Looking for a Prime (get it?) hunk of cheese to watch this weekend. How about Terror on London Bridge. Remember when they bought the London Bridge and moved it to Arizona? Of course, the first thing EVERYBODY thought was “Let’s make a movie where the soul of Jack the Ripper is trapped in the Bridge, but released in the modern world in corporeal form, and the only hope is an ex-cop with a tragic backstory played by David Hasselhoff.” I mean, it writes itself. And actually it kind of did. Is there a scene where they go to the mayor (or whoever) and say “You’ve got to close the Bridge,” and he’s like, “You can’t do that, it’s tourist season!” Why, yes. Yes, there is.

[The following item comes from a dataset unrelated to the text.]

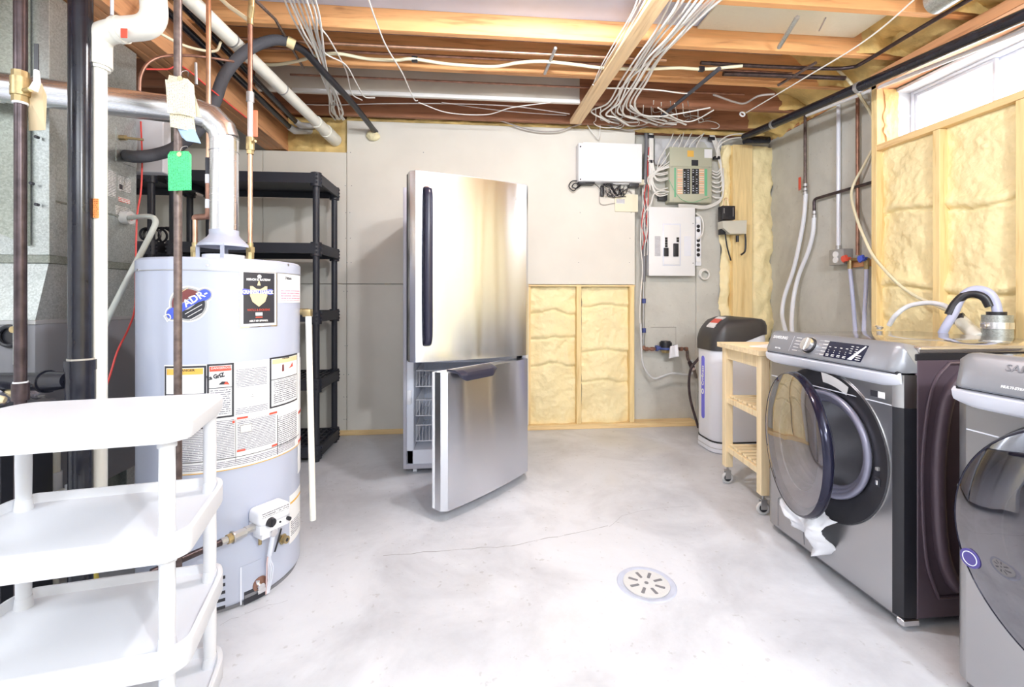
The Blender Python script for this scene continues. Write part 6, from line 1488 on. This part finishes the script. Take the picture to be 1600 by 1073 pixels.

Have a great weekend, everyone.

  • Beckoning Chasm

    Adrienne Barbeau: “I can’t help you find the killer, I’m playing linebacker for the big game tonight!”

  • Gamera977

    I don’t think I’ve seen this but somehow it seems very familar.

  • Eric Hinkle

    I have to admit, I sort-of liked this goofy movie. It was no Jaws, but it sure wasn’t Sharknado either.

    A lot of those old made-for-TV horror movies still have a certain professionalism and oddball charm to them that seems lacking in most of the straight-to-DVD films.